-- Start of Record list --

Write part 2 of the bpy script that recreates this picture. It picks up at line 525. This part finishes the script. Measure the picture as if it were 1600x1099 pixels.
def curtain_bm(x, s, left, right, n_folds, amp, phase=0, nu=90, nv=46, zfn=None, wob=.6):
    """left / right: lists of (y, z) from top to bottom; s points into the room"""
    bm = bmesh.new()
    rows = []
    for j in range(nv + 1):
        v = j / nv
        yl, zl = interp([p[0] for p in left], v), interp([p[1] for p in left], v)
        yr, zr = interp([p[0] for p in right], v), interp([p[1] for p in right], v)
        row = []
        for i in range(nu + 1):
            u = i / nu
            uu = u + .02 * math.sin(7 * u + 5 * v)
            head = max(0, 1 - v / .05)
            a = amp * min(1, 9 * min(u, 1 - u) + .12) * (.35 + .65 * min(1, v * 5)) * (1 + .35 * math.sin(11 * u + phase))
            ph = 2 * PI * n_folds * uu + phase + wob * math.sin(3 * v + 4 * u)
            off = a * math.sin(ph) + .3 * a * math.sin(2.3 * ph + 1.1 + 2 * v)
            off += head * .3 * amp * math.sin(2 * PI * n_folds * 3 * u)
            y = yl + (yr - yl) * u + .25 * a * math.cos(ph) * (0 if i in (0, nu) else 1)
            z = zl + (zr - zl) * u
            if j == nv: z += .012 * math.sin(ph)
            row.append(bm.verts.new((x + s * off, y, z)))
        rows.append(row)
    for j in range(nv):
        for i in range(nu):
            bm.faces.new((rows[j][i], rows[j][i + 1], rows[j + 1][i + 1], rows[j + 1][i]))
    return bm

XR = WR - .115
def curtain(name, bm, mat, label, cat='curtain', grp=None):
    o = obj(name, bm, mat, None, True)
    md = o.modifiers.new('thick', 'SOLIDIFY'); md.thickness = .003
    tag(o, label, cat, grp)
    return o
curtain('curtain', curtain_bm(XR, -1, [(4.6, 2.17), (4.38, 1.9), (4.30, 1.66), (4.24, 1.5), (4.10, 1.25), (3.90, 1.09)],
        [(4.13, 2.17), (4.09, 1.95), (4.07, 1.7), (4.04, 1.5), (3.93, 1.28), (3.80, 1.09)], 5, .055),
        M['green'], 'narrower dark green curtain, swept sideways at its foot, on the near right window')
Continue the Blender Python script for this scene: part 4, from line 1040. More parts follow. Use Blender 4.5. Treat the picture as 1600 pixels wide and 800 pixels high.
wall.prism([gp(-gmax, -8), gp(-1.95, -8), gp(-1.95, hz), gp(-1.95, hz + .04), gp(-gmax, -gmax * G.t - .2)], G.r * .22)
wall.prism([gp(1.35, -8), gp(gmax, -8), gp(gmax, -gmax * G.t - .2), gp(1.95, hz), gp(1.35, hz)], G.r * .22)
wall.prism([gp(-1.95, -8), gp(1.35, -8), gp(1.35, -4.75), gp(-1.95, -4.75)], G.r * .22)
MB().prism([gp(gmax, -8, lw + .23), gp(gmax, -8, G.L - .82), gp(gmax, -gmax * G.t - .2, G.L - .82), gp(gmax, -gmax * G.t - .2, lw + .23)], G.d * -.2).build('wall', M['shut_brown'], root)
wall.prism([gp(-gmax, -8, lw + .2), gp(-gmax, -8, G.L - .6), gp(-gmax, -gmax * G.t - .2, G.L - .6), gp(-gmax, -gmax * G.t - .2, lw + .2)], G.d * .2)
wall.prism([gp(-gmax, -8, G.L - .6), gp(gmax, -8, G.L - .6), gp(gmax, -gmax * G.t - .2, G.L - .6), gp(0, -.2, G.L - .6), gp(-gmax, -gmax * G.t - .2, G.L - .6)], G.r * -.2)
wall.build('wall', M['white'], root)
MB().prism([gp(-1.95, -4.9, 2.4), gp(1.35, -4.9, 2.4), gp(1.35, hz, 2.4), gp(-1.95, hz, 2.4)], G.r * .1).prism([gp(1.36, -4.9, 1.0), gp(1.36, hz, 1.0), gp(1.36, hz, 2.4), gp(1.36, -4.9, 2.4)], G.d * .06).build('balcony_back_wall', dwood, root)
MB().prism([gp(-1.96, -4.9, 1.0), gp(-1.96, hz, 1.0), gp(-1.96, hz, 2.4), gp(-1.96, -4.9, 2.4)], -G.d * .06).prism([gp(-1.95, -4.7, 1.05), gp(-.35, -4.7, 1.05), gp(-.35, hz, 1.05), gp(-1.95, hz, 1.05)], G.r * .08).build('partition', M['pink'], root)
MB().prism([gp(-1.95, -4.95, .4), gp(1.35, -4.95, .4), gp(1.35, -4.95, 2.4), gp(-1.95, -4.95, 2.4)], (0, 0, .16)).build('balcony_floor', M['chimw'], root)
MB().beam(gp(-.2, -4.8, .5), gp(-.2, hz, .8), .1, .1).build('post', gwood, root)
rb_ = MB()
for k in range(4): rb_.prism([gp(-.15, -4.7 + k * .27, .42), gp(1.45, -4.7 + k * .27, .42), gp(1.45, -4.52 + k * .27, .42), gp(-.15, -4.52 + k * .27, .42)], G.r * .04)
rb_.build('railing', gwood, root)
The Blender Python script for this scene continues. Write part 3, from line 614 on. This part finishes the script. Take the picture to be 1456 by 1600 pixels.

-- End of Record list --

**Goal**
Extract the complete data, matching each line exactly.

**Answer for this exercise**
Write part 2 of the bpy script that recreates this picture. It picks up at line 525. This part finishes the script. Measure the picture as if it were 1600x1099 pixels.
def curtain_bm(x, s, left, right, n_folds, amp, phase=0, nu=90, nv=46, zfn=None, wob=.6):
    """left / right: lists of (y, z) from top to bottom; s points into the room"""
    bm = bmesh.new()
    rows = []
    for j in range(nv + 1):
        v = j / nv
        yl, zl = interp([p[0] for p in left], v), interp([p[1] for p in left], v)
        yr, zr = interp([p[0] for p in right], v), interp([p[1] for p in right], v)
        row = []
        for i in range(nu + 1):
            u = i / nu
            uu = u + .02 * math.sin(7 * u + 5 * v)
            head = max(0, 1 - v / .05)
            a = amp * min(1, 9 * min(u, 1 - u) + .12) * (.35 + .65 * min(1, v * 5)) * (1 + .35 * math.sin(11 * u + phase))
            ph = 2 * PI * n_folds * uu + phase + wob * math.sin(3 * v + 4 * u)
            off = a * math.sin(ph) + .3 * a * math.sin(2.3 * ph + 1.1 + 2 * v)
            off += head * .3 * amp * math.sin(2 * PI * n_folds * 3 * u)
            y = yl + (yr - yl) * u + .25 * a * math.cos(ph) * (0 if i in (0, nu) else 1)
            z = zl + (zr - zl) * u
            if j == nv: z += .012 * math.sin(ph)
            row.append(bm.verts.new((x + s * off, y, z)))
        rows.append(row)
    for j in range(nv):
        for i in range(nu):
            bm.faces.new((rows[j][i], rows[j][i + 1], rows[j + 1][i + 1], rows[j + 1][i]))
    return bm

XR = WR - .115
def curtain(name, bm, mat, label, cat='curtain', grp=None):
    o = obj(name, bm, mat, None, True)
    md = o.modifiers.new('thick', 'SOLIDIFY'); md.thickness = .003
    tag(o, label, cat, grp)
    return o
curtain('curtain', curtain_bm(XR, -1, [(4.6, 2.17), (4.38, 1.9), (4.30, 1.66), (4.24, 1.5), (4.10, 1.25), (3.90, 1.09)],
        [(4.13, 2.17), (4.09, 1.95), (4.07, 1.7), (4.04, 1.5), (3.93, 1.28), (3.80, 1.09)], 5, .055),
        M['green'], 'narrower dark green curtain, swept sideways at its foot, on the near right window')
Continue the Blender Python script for this scene: part 4, from line 1040. More parts follow. Use Blender 4.5. Treat the picture as 1600 pixels wide and 800 pixels high.
wall.prism([gp(-gmax, -8), gp(-1.95, -8), gp(-1.95, hz), gp(-1.95, hz + .04), gp(-gmax, -gmax * G.t - .2)], G.r * .22)
wall.prism([gp(1.35, -8), gp(gmax, -8), gp(gmax, -gmax * G.t - .2), gp(1.95, hz), gp(1.35, hz)], G.r * .22)
wall.prism([gp(-1.95, -8), gp(1.35, -8), gp(1.35, -4.75), gp(-1.95, -4.75)], G.r * .22)
MB().prism([gp(gmax, -8, lw + .23), gp(gmax, -8, G.L - .82), gp(gmax, -gmax * G.t - .2, G.L - .82), gp(gmax, -gmax * G.t - .2, lw + .23)], G.d * -.2).build('wall', M['shut_brown'], root)
wall.prism([gp(-gmax, -8, lw + .2), gp(-gmax, -8, G.L - .6), gp(-gmax, -gmax * G.t - .2, G.L - .6), gp(-gmax, -gmax * G.t - .2, lw + .2)], G.d * .2)
wall.prism([gp(-gmax, -8, G.L - .6), gp(gmax, -8, G.L - .6), gp(gmax, -gmax * G.t - .2, G.L - .6), gp(0, -.2, G.L - .6), gp(-gmax, -gmax * G.t - .2, G.L - .6)], G.r * -.2)
wall.build('wall', M['white'], root)
MB().prism([gp(-1.95, -4.9, 2.4), gp(1.35, -4.9, 2.4), gp(1.35, hz, 2.4), gp(-1.95, hz, 2.4)], G.r * .1).prism([gp(1.36, -4.9, 1.0), gp(1.36, hz, 1.0), gp(1.36, hz, 2.4), gp(1.36, -4.9, 2.4)], G.d * .06).build('balcony_back_wall', dwood, root)
MB().prism([gp(-1.96, -4.9, 1.0), gp(-1.96, hz, 1.0), gp(-1.96, hz, 2.4), gp(-1.96, -4.9, 2.4)], -G.d * .06).prism([gp(-1.95, -4.7, 1.05), gp(-.35, -4.7, 1.05), gp(-.35, hz, 1.05), gp(-1.95, hz, 1.05)], G.r * .08).build('partition', M['pink'], root)
MB().prism([gp(-1.95, -4.95, .4), gp(1.35, -4.95, .4), gp(1.35, -4.95, 2.4), gp(-1.95, -4.95, 2.4)], (0, 0, .16)).build('balcony_floor', M['chimw'], root)
MB().beam(gp(-.2, -4.8, .5), gp(-.2, hz, .8), .1, .1).build('post', gwood, root)
rb_ = MB()
for k in range(4): rb_.prism([gp(-.15, -4.7 + k * .27, .42), gp(1.45, -4.7 + k * .27, .42), gp(1.45, -4.52 + k * .27, .42), gp(-.15, -4.52 + k * .27, .42)], G.r * .04)
rb_.build('railing', gwood, root)
The Blender Python script for this scene continues. Write part 3, from line 614 on. This part finishes the script. Take the picture to be 1456 by 1600 pixels.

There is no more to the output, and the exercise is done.